**Work instructions:**
Write out each line of the material again, word for word.

**Supplied information:**
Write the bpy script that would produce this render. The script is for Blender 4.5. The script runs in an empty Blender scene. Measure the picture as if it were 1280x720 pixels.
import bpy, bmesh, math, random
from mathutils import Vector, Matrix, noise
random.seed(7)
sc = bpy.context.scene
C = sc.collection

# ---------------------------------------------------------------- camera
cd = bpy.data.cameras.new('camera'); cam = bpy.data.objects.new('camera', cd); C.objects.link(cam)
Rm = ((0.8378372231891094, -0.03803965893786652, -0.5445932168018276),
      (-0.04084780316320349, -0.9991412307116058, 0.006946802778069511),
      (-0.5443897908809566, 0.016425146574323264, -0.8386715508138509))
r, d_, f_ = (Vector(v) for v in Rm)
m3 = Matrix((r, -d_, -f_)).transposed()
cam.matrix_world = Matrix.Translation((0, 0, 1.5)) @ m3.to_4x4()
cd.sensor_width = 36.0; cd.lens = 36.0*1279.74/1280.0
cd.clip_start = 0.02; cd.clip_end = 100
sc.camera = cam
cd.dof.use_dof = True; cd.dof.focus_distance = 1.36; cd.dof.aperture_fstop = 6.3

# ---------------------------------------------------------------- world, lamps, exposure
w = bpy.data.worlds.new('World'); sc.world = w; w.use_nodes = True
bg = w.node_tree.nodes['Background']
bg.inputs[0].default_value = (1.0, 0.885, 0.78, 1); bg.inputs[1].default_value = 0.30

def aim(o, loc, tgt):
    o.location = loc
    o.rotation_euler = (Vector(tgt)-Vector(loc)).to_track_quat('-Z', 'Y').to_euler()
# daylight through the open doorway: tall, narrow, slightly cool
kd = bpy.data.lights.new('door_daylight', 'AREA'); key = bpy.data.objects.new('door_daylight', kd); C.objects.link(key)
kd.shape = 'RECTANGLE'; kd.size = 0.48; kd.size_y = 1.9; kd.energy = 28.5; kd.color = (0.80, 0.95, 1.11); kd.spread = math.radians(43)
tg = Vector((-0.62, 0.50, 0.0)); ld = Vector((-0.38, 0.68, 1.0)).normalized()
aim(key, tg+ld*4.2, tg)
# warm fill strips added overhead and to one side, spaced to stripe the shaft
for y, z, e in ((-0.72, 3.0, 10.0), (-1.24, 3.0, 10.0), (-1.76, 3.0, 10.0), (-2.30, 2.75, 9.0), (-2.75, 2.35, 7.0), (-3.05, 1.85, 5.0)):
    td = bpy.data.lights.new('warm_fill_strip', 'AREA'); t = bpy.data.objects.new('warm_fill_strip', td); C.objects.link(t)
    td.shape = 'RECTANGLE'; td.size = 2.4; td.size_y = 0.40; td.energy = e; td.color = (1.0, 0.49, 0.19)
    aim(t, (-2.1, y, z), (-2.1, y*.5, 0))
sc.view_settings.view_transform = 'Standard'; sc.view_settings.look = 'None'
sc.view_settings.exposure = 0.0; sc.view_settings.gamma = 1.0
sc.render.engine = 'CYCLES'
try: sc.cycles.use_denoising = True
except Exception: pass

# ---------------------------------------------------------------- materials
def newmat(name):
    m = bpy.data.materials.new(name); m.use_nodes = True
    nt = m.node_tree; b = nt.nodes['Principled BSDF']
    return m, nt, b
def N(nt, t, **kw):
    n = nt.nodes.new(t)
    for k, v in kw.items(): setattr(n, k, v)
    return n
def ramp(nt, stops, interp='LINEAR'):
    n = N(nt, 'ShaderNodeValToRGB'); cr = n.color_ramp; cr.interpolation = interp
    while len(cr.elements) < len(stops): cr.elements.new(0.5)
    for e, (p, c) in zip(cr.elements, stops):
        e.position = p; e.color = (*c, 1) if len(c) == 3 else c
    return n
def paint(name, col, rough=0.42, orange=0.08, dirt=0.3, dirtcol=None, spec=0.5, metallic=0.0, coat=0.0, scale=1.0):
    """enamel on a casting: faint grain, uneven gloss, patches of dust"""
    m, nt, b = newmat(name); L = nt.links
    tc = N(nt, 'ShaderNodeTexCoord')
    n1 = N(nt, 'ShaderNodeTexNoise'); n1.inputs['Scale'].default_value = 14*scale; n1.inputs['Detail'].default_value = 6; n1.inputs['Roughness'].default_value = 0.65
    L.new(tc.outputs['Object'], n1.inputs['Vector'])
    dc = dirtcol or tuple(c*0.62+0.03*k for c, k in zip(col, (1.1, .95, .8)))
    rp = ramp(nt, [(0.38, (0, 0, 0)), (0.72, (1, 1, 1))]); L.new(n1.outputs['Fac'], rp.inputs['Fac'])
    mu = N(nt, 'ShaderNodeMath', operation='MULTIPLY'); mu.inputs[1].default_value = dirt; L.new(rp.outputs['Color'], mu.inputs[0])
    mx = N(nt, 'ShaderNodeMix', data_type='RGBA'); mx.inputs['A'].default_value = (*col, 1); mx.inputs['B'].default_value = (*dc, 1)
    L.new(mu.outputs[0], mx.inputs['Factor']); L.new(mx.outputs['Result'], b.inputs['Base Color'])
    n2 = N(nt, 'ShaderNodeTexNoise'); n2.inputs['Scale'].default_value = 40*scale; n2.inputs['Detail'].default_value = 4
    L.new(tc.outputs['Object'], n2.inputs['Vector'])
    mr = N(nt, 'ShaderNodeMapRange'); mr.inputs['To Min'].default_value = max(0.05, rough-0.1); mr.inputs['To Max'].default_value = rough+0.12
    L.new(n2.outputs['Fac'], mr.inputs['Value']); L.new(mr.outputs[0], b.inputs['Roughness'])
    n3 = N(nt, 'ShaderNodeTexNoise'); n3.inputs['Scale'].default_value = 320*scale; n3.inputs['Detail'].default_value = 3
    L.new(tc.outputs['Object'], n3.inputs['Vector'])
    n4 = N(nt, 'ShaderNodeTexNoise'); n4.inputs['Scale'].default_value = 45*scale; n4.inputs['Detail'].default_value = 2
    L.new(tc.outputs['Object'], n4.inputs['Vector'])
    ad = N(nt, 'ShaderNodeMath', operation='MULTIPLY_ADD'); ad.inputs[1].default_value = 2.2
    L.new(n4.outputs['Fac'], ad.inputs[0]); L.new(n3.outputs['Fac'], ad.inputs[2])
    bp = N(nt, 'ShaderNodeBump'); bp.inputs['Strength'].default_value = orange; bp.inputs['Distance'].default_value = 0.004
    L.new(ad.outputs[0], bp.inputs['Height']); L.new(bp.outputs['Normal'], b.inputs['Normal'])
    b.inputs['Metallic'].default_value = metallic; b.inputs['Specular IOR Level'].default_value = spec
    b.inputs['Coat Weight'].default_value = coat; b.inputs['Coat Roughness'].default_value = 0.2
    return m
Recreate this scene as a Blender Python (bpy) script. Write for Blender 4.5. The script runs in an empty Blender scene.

**The output:**
Write the bpy script that would produce this render. The script is for Blender 4.5. The script runs in an empty Blender scene. Measure the picture as if it were 1280x720 pixels.
import bpy, bmesh, math, random
from mathutils import Vector, Matrix, noise
random.seed(7)
sc = bpy.context.scene
C = sc.collection

# ---------------------------------------------------------------- camera
cd = bpy.data.cameras.new('camera'); cam = bpy.data.objects.new('camera', cd); C.objects.link(cam)
Rm = ((0.8378372231891094, -0.03803965893786652, -0.5445932168018276),
      (-0.04084780316320349, -0.9991412307116058, 0.006946802778069511),
      (-0.5443897908809566, 0.016425146574323264, -0.8386715508138509))
r, d_, f_ = (Vector(v) for v in Rm)
m3 = Matrix((r, -d_, -f_)).transposed()
cam.matrix_world = Matrix.Translation((0, 0, 1.5)) @ m3.to_4x4()
cd.sensor_width = 36.0; cd.lens = 36.0*1279.74/1280.0
cd.clip_start = 0.02; cd.clip_end = 100
sc.camera = cam
cd.dof.use_dof = True; cd.dof.focus_distance = 1.36; cd.dof.aperture_fstop = 6.3

# ---------------------------------------------------------------- world, lamps, exposure
w = bpy.data.worlds.new('World'); sc.world = w; w.use_nodes = True
bg = w.node_tree.nodes['Background']
bg.inputs[0].default_value = (1.0, 0.885, 0.78, 1); bg.inputs[1].default_value = 0.30

def aim(o, loc, tgt):
    o.location = loc
    o.rotation_euler = (Vector(tgt)-Vector(loc)).to_track_quat('-Z', 'Y').to_euler()
# daylight through the open doorway: tall, narrow, slightly cool
kd = bpy.data.lights.new('door_daylight', 'AREA'); key = bpy.data.objects.new('door_daylight', kd); C.objects.link(key)
kd.shape = 'RECTANGLE'; kd.size = 0.48; kd.size_y = 1.9; kd.energy = 28.5; kd.color = (0.80, 0.95, 1.11); kd.spread = math.radians(43)
tg = Vector((-0.62, 0.50, 0.0)); ld = Vector((-0.38, 0.68, 1.0)).normalized()
aim(key, tg+ld*4.2, tg)
# warm fill strips added overhead and to one side, spaced to stripe the shaft
for y, z, e in ((-0.72, 3.0, 10.0), (-1.24, 3.0, 10.0), (-1.76, 3.0, 10.0), (-2.30, 2.75, 9.0), (-2.75, 2.35, 7.0), (-3.05, 1.85, 5.0)):
    td = bpy.data.lights.new('warm_fill_strip', 'AREA'); t = bpy.data.objects.new('warm_fill_strip', td); C.objects.link(t)
    td.shape = 'RECTANGLE'; td.size = 2.4; td.size_y = 0.40; td.energy = e; td.color = (1.0, 0.49, 0.19)
    aim(t, (-2.1, y, z), (-2.1, y*.5, 0))
sc.view_settings.view_transform = 'Standard'; sc.view_settings.look = 'None'
sc.view_settings.exposure = 0.0; sc.view_settings.gamma = 1.0
sc.render.engine = 'CYCLES'
try: sc.cycles.use_denoising = True
except Exception: pass

# ---------------------------------------------------------------- materials
def newmat(name):
    m = bpy.data.materials.new(name); m.use_nodes = True
    nt = m.node_tree; b = nt.nodes['Principled BSDF']
    return m, nt, b
def N(nt, t, **kw):
    n = nt.nodes.new(t)
    for k, v in kw.items(): setattr(n, k, v)
    return n
def ramp(nt, stops, interp='LINEAR'):
    n = N(nt, 'ShaderNodeValToRGB'); cr = n.color_ramp; cr.interpolation = interp
    while len(cr.elements) < len(stops): cr.elements.new(0.5)
    for e, (p, c) in zip(cr.elements, stops):
        e.position = p; e.color = (*c, 1) if len(c) == 3 else c
    return n
def paint(name, col, rough=0.42, orange=0.08, dirt=0.3, dirtcol=None, spec=0.5, metallic=0.0, coat=0.0, scale=1.0):
    """enamel on a casting: faint grain, uneven gloss, patches of dust"""
    m, nt, b = newmat(name); L = nt.links
    tc = N(nt, 'ShaderNodeTexCoord')
    n1 = N(nt, 'ShaderNodeTexNoise'); n1.inputs['Scale'].default_value = 14*scale; n1.inputs['Detail'].default_value = 6; n1.inputs['Roughness'].default_value = 0.65
    L.new(tc.outputs['Object'], n1.inputs['Vector'])
    dc = dirtcol or tuple(c*0.62+0.03*k for c, k in zip(col, (1.1, .95, .8)))
    rp = ramp(nt, [(0.38, (0, 0, 0)), (0.72, (1, 1, 1))]); L.new(n1.outputs['Fac'], rp.inputs['Fac'])
    mu = N(nt, 'ShaderNodeMath', operation='MULTIPLY'); mu.inputs[1].default_value = dirt; L.new(rp.outputs['Color'], mu.inputs[0])
    mx = N(nt, 'ShaderNodeMix', data_type='RGBA'); mx.inputs['A'].default_value = (*col, 1); mx.inputs['B'].default_value = (*dc, 1)
    L.new(mu.outputs[0], mx.inputs['Factor']); L.new(mx.outputs['Result'], b.inputs['Base Color'])
    n2 = N(nt, 'ShaderNodeTexNoise'); n2.inputs['Scale'].default_value = 40*scale; n2.inputs['Detail'].default_value = 4
    L.new(tc.outputs['Object'], n2.inputs['Vector'])
    mr = N(nt, 'ShaderNodeMapRange'); mr.inputs['To Min'].default_value = max(0.05, rough-0.1); mr.inputs['To Max'].default_value = rough+0.12
    L.new(n2.outputs['Fac'], mr.inputs['Value']); L.new(mr.outputs[0], b.inputs['Roughness'])
    n3 = N(nt, 'ShaderNodeTexNoise'); n3.inputs['Scale'].default_value = 320*scale; n3.inputs['Detail'].default_value = 3
    L.new(tc.outputs['Object'], n3.inputs['Vector'])
    n4 = N(nt, 'ShaderNodeTexNoise'); n4.inputs['Scale'].default_value = 45*scale; n4.inputs['Detail'].default_value = 2
    L.new(tc.outputs['Object'], n4.inputs['Vector'])
    ad = N(nt, 'ShaderNodeMath', operation='MULTIPLY_ADD'); ad.inputs[1].default_value = 2.2
    L.new(n4.outputs['Fac'], ad.inputs[0]); L.new(n3.outputs['Fac'], ad.inputs[2])
    bp = N(nt, 'ShaderNodeBump'); bp.inputs['Strength'].default_value = orange; bp.inputs['Distance'].default_value = 0.004
    L.new(ad.outputs[0], bp.inputs['Height']); L.new(bp.outputs['Normal'], b.inputs['Normal'])
    b.inputs['Metallic'].default_value = metallic; b.inputs['Specular IOR Level'].default_value = spec
    b.inputs['Coat Weight'].default_value = coat; b.inputs['Coat Roughness'].default_value = 0.2
    return m
Recreate this scene as a Blender Python (bpy) script. Write for Blender 4.5. The script runs in an empty Blender scene.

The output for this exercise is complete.